Détermination et paiement de l’impôt complémentaire
Partant, l’impôt complémentaire déterminé, par entité d’une juridiction dont le TEI ajusté est inférieur au taux minimal GloBE, correspond au revenu GloBE ajusté de cette entité multiplié par le taux de la «top-up tax» (sous réserve qu’elle ait un bénéfice net positif). En sachant que le taux de «top-up tax» reflète l’excédent du taux minimal GloBE par rapport au TEI ajusté de la juridiction sur la période.
A l’issue de ce processus complexe, chronophage et itératif, le quota de «top-up tax» est ainsi alloué entre entités appartenant à une juridiction faiblement imposée.

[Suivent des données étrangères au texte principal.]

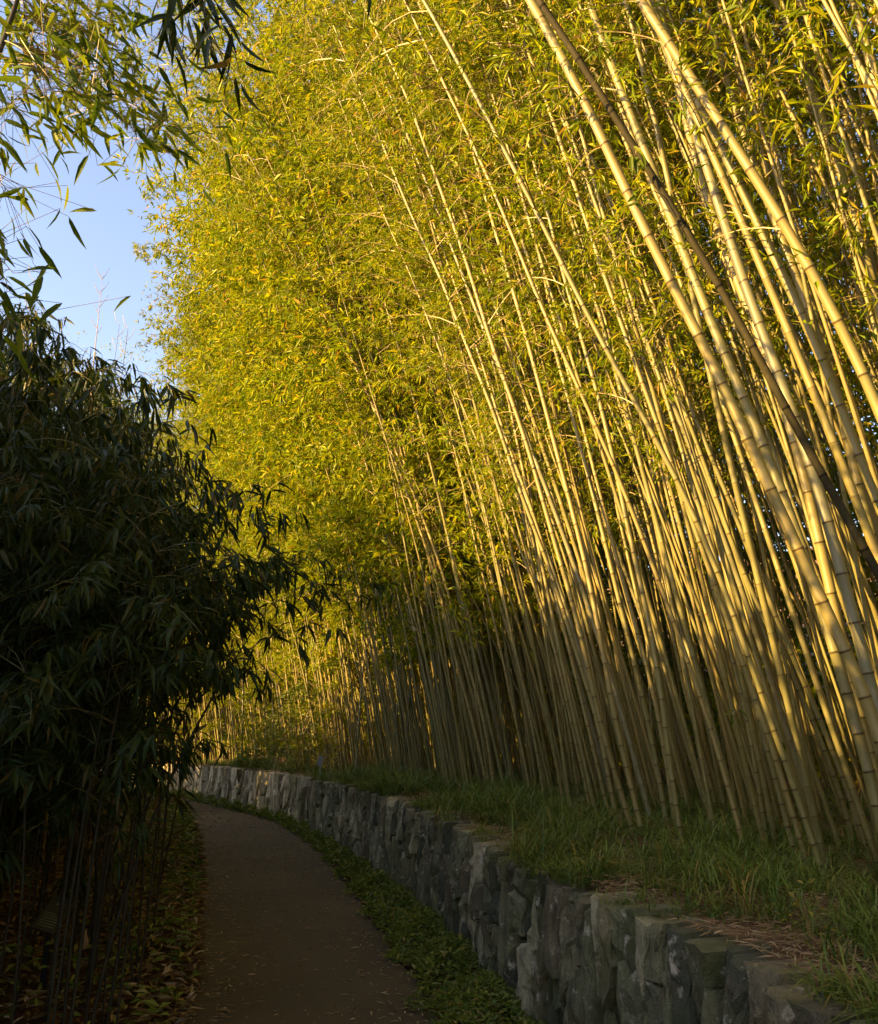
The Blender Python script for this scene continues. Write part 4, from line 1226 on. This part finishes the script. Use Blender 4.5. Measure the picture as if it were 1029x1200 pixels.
shrub('dark_shrub', 'dark green shrub at the path bend beside the left plants', 'shrub', (-8.9, 24.5, 0), 1.7, 1.0, 1100, .16, .06, M_leaf_dark)
shrub('yellow_weed', 'spindly weed with yellow tips in the grass by the lower right straw', 'weed', on_top(952, 1112), .24, .10, 70, .035, .016, M_weed, 6, .0018)
shrub('yellow_weed', 'smaller yellowing weed at the wall edge below the grass at lower right', 'weed', on_top(905, 1098), .12, .05, 26, .03, .012, M_weed, 3, .0018)
shrub('yellow_tuft', 'tuft of yellowed grass hanging over the wall in the middle', 'grass tuft', on_top(690, 1036), .16, .12, 40, .13, .006, M_weed, 2, .001)

# tan culm sheaths still standing among the dark stems
for u, v, Y, h, rot, lab in ((131, 950, 8.0, .34, .35, 'pale tan culm sheath leaning on a dark stem, brightest in the left shade'), (95, 858, 9.5, .40, 0, 'upright tan sheath high among the dark left stems'),
                        (120, 922, 8.6, .26, -.2, 'curled brown sheath above the brightest tan sheath'), (140, 990, 7.6, .22, .1, 'short brown sheath low on a stem below the brightest sheath'),
                        (106, 1015, 7.0, .20, .1, 'small tan sheath behind the olive plaque'), (184, 925, 10.5, .5, .0, 'narrow orange sheath beside the path bend'), (100, 1100, 6.0, .14, .2, 'tan triangular sheath standing in the litter right of the post')):
    p = at_y(u, v, Y)
    mb = MB(); h *= .8; zz_ = np.linspace(-h / 2, h / 2, 7); th = np.linspace(-1.3, 1.3, 5)
    V = np.stack([np.stack([.022 * (1 - .75 * (kz / 6) ** 2) * np.sin(th) + .012 * np.sin(kz * .9), -.022 * np.cos(th) + .01 * (kz / 6) ** 2, np.full(5, z)], 1) for kz, z in enumerate(zz_)], 0)
    i, j = np.meshgrid(np.arange(6), np.arange(4), indexing='ij')
    mb.add(V.reshape(-1, 3), np.stack([i * 5 + j, i * 5 + j + 1, (i + 1) * 5 + j + 1, (i + 1) * 5 + j], -1).reshape(-1, 4))
    o = build('culm_sheath', mb, M_sheath, smooth=True); o.location = p; o.rotation_euler = (0, rot, random.gauss(0, .5)); tag(o, lab, 'sheath')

Comment est ensuite collectée cette «top-up tax» ? A titre principal, la règle d’inclusion des revenus (RIR) consiste à rendre la société mère ultime du groupe redevable de la «top-up tax». A titre de filet de sécurité, si la juridiction de la société mère ultime n’a pas adopté la RIR, la règle relative aux paiements insuffisamment taxés (RPII) consiste à rendre redevables de la «top-up tax» les entités du groupe qui effectuent des paiements vers les entités faiblement imposées.6
La démarche s’annonce donc fastidieuse pour les groupes multinationaux qui déploient leur activité, à travers le globe, sur une centaine de juridictions.